[Thread] 1. Some discussion of auteur theory happening again. Quitea can of worms but I wanted to summarize my take on it here just in case anybody’s interested. I’m going to be extremely general & colloquial.
2. Auteur theory was never meant to suggest that the director is personally responsible for every single thing in a movie and deserves credit or blame for every single thing in a movie. That’s a distortion of the theory.
3. The original focus in France in the late 1950s/early 60s was the director because under the Hollywood studio system the work of directors was often erased. Producers & studios tended to take credit and because their“house style“ was often so strong, they weren’t out of bounds.
4. Of course there were always exceptions like Cecil B DeMille, Alfred Hitchcock, etc., but it wasn’t the norm. And the work of directors in “B movies“ — often genre pictures like crime, the western, the musical — tended to be overlooked by critics and scholars & the press.
5. One of the central, greatest, contributions of this theory was the idea that art can be found in all sorts of genres. You don’t have to have the pedigree of adapting Shakespeare or a prizewinning novel. You can find it in a western, a melodrama, etc.
6. When the theory got imported to the United States in the late 1960s and blossomed in the early 1970s things started to change and the “director as rockstar“ came in. All the attention started to focus on the director. This, I think, is when the distortion really took hold.
7. It’s important to reiterate here that auteur theory is complicated and multi layered and it was always a Morphis and evolving, so this thread is not intended to convey everything about it. I’m just focusing on this one aspect, the idea of who gets credit for things.
8. Auteur theory is not sexist. The industry itself, in nearly every country that has one, is sexist, and that’s the problem. Combine these inequities with a distortion of the basics of the theory and you get “the director as rockstar“ – typically a male rockstar.

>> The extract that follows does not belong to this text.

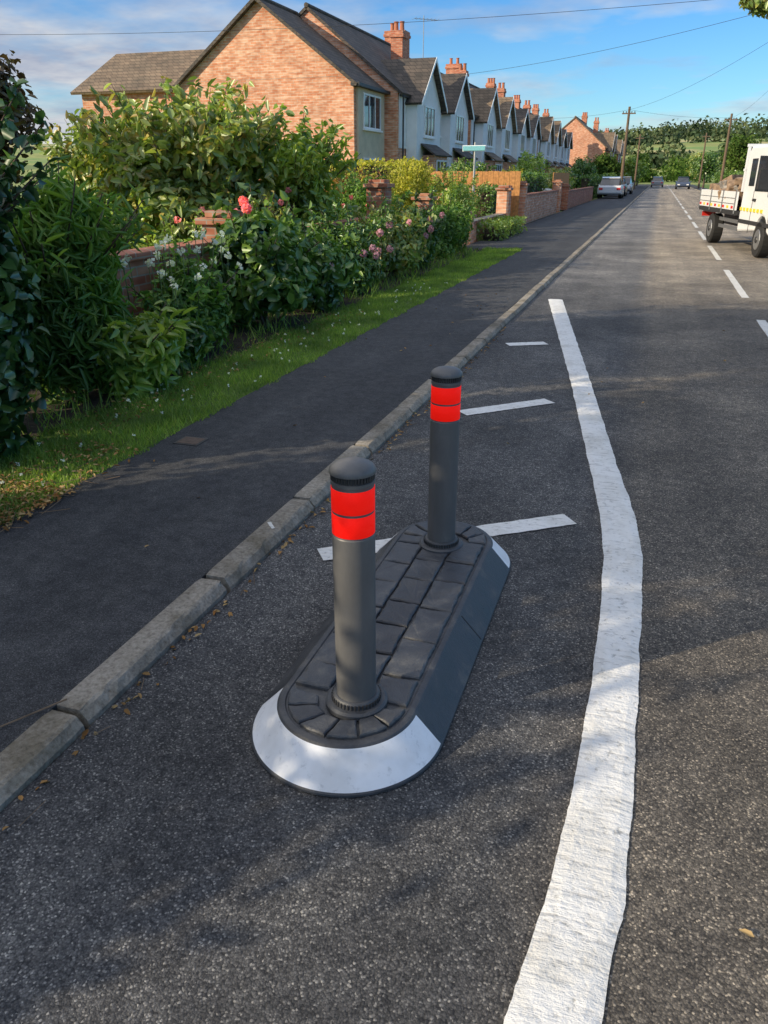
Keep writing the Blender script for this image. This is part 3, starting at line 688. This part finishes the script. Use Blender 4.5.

*amorphous dammit— that’ll teach me to tweet before I have my coffee
9. I don’t believe it’s possible to look at the work of a filmmaker like Agnes Varda, Sofia Coppola, Ava Duvernay, Lynn Ramsay, Claire Denis, etc. and not see s powerful validation of the original core idea behind auteur theory. Which is something like 1/2
The person in production who exerts the strongest personality/style/amount of power tends to dictate the course of the production. That might be the director. But it isn’t always the director. Under the old stereo system it often was not the director. 2/2
Directors in the old studio system were treated like actors. They had a certain thing they were considered to be “good at“ — like George Cukor directing love stories/“women’s pictures“ or John Ford directing westerns— and they got typecast and their choices were often overruled.
One of the great things about this new understanding of the director was it gave them more freedom & control & more of a public profile. Of course that was also one of the bad things, and the sexism of the industry contributed to some God complexes and elevated mediocrities.
I wrote a lot of other observations for this thread but they are trapped in drafts, for some reason. I might return to this thread at some later date. Bottom line: it’s a good theory, very useful, and the problem is the distortion/misapplication of it.
Also, I know I lost the numbering in certain point, but hey, I am the auteur of this thread, and I hereby declare that I meant to do it.
Also: every day, we film buffs should be thanking the French critics of the 1950s who developed auteur theory, because without them, there wouldn’t be as much deep appreciation of great art happening in “disreputable” genres.
Marvel, Pixar, Disney, and a few other studios absolutely deserve primary credit for the totality of films they release. The directors are hired guns there, even when they are allowed to exert a lot of their own personality & feeling.
There was a long period where movie stars who also produced were really the primary authors of their movies. Warren Beatty and Barbra Streisand are 2 examples. After a certain point every movie they made felt like one of “their“ movies regardless of who was credited as director.
Clint Eastwood is another example. Does anybody really think that Buddy Van Horn was the driving force of a movie that he directed but Clint Eastwood starred in? The “author“ is not automatically the credited director. It’s the big kahuna, whoever that is.
One thing that is of parenthetical interest to me here is the way that certain networks/streaming platforms are like the movie studios of old, and commission work that has a certain very distinct personality, HBO and FX being the primary examples.
Anyway, this is obviously a very rich subject that resists summary in any format. I advise people who are interested in this subject to seek out additional reading. This list is quite good. https://www.questia.com/library/communication/media-studies/film/auteur-theory
I should put an addendum here: a big motivation of auteur theory In the 1st place was to reclaim artistry from the system. Much of the attention focused on scrutinizing the careers of certain directors who worked for the “factory” of the studios to demonstrate they were artists.
The one thing that nearly everybody who gets called an “auteur” has in common is that they have a producing credit, and it actually means something (i.e. it isn’t ceremonial). Stars don’t have much power, but producer-stars have a lot. Ditto producer-directors, producer-writers.